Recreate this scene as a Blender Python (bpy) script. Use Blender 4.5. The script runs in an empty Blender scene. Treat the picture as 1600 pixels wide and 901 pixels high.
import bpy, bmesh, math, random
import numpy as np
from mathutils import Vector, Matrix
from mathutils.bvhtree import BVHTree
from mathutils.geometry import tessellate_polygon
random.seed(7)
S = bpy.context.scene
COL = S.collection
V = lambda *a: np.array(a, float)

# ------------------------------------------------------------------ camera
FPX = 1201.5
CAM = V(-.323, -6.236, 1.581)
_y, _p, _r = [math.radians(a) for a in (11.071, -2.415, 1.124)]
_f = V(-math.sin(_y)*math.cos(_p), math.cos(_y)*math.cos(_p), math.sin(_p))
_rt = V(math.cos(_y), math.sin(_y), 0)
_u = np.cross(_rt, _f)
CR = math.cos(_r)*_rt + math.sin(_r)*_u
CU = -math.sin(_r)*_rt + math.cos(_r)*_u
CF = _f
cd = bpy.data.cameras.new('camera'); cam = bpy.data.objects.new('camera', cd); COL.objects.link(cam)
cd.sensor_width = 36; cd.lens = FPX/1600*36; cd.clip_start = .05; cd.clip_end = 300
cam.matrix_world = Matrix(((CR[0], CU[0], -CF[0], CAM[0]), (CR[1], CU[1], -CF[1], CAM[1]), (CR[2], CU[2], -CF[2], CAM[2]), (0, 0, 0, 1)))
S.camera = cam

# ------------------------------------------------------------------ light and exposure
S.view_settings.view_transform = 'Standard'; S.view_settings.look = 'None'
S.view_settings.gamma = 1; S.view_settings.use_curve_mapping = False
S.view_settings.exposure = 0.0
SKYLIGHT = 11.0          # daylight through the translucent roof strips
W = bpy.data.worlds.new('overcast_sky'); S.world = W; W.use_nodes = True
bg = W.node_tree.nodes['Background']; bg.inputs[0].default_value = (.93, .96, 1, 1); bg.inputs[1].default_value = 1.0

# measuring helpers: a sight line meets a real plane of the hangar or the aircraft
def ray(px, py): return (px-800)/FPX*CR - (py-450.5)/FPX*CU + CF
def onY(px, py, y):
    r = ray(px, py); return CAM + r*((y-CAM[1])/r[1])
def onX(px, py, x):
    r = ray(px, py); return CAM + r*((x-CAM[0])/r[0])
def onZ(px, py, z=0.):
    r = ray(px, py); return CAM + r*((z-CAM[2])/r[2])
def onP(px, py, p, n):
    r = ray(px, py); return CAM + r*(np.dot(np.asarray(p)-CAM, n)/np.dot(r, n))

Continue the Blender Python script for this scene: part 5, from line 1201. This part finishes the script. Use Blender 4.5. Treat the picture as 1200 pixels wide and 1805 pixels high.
################
- _Exercise instructions_: The answer should be a single number: the count of lines in the data that include the string "this".

- _Task output_: 2